Corriamo un rischio leghista e xenofobo. E la prova dell’imminenza del rischio è la presenza di Marco Romano oggi a Bari, nel teatro Petruzzelli, dove terrà una lectio magistralis sul tema “La città di Bari opera d’arte?”, per inaugurare il ciclo di manifestazioni per il bicentenario della fondazione del Murattiano. Se il Comune ha deciso di invitare Marco Romano ci sarà un motivo. E ci chiediamo quale peso avrà questo motivo nella strategia di rigenerazione urbana del quartiere Libertà, che è la zona di Bari con la maggiore presenza di immigrati. Romano, nel volumetto intitolato “La città come opera d’arte” (Einaudi) fa appello ai sindaci perché «ricorrano, per ripristinare la bellezza delle loro città, anche alle strade e alle piazze tematizzate di un tempo neppure lontano». Altrove spiega che, per esempio, una Venezia-Disneyland gli sta benissimo.
Ma il punto è: in quartieri come il Libertà, che ne facciamo dei giovani magrebini e delle ragazze gahnesi? Romano non ha dubbi: devono rinunciare alla loro identità. «Quanto poi all’integrazione – scrive – dei nuovi immigrati da fuori Europa, legati da clan intrecciati dal sangue o da tribù legate dalla fede, consisterà forse nel loro sciogliersi in una civitas dove da mille anni questi legami costituiscono una debole sfera privata, ma non hanno corso sociale».  Se non sarà così, «la partita sarà perduta e questa crescente ondata di nuovi arrivati farà delle nostre città il relitto di una civitas aperta, mobile e democratica, un’urbs assediata – come già succede – dalla galassia straniera delle comunità aliene asserragliate nei loro ghetti». Da una parte Omar, dall’altra Paperino.

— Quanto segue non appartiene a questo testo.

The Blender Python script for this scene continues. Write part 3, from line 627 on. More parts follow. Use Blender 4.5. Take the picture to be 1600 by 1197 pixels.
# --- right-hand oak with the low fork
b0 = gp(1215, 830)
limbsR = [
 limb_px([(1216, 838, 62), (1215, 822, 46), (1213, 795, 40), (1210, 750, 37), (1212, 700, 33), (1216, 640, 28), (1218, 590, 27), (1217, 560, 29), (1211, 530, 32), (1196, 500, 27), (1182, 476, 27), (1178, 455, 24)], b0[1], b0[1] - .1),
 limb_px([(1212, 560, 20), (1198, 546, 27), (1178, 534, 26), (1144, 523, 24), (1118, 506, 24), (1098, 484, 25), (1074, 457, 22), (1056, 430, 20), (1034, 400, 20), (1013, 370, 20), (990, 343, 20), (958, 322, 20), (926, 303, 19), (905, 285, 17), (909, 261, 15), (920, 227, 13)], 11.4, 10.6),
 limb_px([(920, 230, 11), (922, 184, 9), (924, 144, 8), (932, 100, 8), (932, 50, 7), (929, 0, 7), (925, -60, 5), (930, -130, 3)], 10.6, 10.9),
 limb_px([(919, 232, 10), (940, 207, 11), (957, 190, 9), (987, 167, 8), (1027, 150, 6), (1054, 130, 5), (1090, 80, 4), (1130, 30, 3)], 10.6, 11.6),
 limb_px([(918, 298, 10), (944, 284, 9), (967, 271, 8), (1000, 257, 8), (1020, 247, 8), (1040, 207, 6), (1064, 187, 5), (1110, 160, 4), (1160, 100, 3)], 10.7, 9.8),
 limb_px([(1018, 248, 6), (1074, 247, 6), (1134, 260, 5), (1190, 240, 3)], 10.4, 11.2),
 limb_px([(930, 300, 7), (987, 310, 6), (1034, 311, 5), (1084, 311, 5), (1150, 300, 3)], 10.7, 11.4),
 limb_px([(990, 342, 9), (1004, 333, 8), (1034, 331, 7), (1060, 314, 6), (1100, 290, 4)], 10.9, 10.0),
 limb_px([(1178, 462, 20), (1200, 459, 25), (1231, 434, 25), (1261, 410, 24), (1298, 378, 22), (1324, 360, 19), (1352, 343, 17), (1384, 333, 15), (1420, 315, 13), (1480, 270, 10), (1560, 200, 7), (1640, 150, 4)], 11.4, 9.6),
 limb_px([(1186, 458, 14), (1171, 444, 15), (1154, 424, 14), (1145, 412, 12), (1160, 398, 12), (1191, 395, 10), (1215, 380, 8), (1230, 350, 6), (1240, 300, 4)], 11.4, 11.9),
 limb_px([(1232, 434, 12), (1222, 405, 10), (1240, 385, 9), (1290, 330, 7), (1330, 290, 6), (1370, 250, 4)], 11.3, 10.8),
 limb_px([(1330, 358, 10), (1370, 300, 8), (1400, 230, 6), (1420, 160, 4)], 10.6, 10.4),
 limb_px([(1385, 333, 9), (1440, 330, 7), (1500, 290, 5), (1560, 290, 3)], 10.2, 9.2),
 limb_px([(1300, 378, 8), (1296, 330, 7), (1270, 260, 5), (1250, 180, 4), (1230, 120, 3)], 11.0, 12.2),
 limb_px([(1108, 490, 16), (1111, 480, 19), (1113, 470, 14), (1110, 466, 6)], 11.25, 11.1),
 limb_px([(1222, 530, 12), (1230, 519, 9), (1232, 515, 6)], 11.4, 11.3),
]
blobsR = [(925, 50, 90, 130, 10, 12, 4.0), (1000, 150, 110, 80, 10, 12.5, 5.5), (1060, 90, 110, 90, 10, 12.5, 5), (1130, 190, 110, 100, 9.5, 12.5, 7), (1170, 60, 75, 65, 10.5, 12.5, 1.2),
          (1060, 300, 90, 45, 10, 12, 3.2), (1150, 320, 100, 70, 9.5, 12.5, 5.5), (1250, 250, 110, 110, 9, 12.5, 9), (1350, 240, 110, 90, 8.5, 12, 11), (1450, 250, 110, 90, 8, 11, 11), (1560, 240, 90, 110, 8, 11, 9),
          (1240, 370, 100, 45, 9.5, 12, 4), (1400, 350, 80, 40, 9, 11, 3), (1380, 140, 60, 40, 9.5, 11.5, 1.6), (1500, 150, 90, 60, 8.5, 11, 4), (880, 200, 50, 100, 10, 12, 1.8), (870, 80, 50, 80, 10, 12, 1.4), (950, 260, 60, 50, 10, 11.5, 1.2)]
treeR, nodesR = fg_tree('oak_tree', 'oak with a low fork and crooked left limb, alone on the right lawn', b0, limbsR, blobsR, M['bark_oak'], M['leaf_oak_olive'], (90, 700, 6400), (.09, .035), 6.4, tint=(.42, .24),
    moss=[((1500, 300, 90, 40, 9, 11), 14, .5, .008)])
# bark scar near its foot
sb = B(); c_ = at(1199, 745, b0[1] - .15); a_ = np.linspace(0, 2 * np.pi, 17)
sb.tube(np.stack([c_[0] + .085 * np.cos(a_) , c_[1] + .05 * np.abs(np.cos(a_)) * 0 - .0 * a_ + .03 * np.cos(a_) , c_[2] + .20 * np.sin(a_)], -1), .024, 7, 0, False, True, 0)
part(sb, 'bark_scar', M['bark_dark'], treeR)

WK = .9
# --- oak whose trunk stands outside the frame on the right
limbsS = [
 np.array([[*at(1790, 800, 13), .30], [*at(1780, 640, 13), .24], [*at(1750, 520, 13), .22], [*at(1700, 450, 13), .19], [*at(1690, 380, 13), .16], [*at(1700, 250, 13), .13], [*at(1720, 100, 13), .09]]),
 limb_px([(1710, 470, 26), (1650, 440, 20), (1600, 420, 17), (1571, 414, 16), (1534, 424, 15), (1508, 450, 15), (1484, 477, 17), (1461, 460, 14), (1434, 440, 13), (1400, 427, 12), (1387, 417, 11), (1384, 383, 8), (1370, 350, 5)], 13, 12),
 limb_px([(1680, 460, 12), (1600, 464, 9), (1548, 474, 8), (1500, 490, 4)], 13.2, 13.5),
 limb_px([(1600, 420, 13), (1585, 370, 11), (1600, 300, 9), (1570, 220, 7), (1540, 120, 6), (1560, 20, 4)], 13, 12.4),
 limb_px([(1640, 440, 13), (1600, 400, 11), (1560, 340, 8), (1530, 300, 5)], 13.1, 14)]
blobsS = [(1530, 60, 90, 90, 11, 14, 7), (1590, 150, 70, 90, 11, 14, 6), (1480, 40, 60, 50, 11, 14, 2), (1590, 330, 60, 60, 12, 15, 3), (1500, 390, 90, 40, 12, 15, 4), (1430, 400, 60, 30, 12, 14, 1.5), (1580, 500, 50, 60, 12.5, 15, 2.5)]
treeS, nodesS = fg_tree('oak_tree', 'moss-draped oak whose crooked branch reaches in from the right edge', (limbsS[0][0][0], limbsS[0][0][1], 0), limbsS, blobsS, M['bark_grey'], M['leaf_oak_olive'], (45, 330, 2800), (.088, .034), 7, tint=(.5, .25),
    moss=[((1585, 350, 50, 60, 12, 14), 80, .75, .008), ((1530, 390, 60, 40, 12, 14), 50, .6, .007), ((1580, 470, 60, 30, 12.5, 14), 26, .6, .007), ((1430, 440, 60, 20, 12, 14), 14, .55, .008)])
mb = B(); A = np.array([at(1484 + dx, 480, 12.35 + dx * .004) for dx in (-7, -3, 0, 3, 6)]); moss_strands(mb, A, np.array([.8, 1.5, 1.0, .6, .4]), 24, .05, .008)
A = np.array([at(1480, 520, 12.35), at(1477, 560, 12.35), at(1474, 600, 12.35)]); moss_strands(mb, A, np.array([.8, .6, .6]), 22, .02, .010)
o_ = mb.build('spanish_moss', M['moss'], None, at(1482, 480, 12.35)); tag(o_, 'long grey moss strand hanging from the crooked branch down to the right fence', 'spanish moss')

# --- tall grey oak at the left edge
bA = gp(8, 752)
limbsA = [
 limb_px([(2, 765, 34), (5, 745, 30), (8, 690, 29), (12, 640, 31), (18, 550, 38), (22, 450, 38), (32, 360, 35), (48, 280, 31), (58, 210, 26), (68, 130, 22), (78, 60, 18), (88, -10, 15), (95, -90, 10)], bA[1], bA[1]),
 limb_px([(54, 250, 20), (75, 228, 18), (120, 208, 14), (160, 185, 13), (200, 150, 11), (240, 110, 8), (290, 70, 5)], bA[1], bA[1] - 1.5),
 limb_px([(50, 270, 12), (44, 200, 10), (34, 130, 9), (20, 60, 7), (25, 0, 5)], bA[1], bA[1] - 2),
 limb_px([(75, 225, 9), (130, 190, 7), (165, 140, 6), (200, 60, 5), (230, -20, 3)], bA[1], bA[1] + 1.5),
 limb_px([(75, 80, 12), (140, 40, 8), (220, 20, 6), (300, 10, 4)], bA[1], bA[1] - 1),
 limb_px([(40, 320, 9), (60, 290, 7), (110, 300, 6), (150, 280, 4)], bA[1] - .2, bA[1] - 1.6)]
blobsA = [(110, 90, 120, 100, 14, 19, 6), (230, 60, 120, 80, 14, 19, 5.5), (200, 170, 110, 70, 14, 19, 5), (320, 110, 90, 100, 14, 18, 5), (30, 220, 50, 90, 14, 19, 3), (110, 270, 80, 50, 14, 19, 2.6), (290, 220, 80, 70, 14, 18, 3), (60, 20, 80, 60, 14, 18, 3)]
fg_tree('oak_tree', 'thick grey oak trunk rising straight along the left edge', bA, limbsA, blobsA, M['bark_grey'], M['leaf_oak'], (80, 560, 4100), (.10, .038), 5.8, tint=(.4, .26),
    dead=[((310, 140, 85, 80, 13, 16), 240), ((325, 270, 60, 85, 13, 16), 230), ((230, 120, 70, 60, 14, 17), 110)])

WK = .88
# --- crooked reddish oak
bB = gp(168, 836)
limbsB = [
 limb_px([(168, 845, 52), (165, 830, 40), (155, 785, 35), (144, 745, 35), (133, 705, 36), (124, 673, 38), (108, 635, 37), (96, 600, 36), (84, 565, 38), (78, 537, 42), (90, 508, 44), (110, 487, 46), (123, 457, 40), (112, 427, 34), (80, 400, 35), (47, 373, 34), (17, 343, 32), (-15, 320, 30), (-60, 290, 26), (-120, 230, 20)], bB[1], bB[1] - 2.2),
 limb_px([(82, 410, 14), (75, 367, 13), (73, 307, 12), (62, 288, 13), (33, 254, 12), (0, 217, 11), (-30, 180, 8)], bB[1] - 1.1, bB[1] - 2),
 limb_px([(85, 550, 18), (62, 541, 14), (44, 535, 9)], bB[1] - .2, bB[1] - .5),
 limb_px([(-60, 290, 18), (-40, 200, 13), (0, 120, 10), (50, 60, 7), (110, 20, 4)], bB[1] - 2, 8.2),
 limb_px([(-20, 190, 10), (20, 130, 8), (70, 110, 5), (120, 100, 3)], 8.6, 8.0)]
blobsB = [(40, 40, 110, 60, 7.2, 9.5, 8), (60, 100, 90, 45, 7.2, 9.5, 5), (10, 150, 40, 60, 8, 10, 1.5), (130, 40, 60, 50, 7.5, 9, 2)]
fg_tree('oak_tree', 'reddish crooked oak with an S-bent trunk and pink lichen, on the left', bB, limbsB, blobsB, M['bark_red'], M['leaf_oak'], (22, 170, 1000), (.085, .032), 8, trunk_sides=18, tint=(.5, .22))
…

Nel 2007 il fotoreporter Uliano Lucas ha percorso per settimane le strade del quartiere Libertà con la sua Leica: ha fotografato la bottega del sarto e il phonecenter dei senegalesi, il salone della parrucchiera nigeriana  e il soggiorno dell’insegnante. Della mostra-reportage “La città all’ovest”, nata da quella esperienza, scrive Lucia Miodini nella recente monografia Uliano Lucas (Bruno Mondadori ed., 2012): «Lucas restituisce il caos del quartiere: la sovrapposizione dei segnali stradali e dei manifesti pubblicitari; la disordinata mescolanza di strade e caseggiati. Più di ogni altra cosa dà dignità agli invisibili, accenna alle tante storie che quegli interni raccontano (…). Il lavoro fotografico sulla gestione della città si dimostra un importante contributo critico perché ci fa riflettere sulla vita e sull’abitare».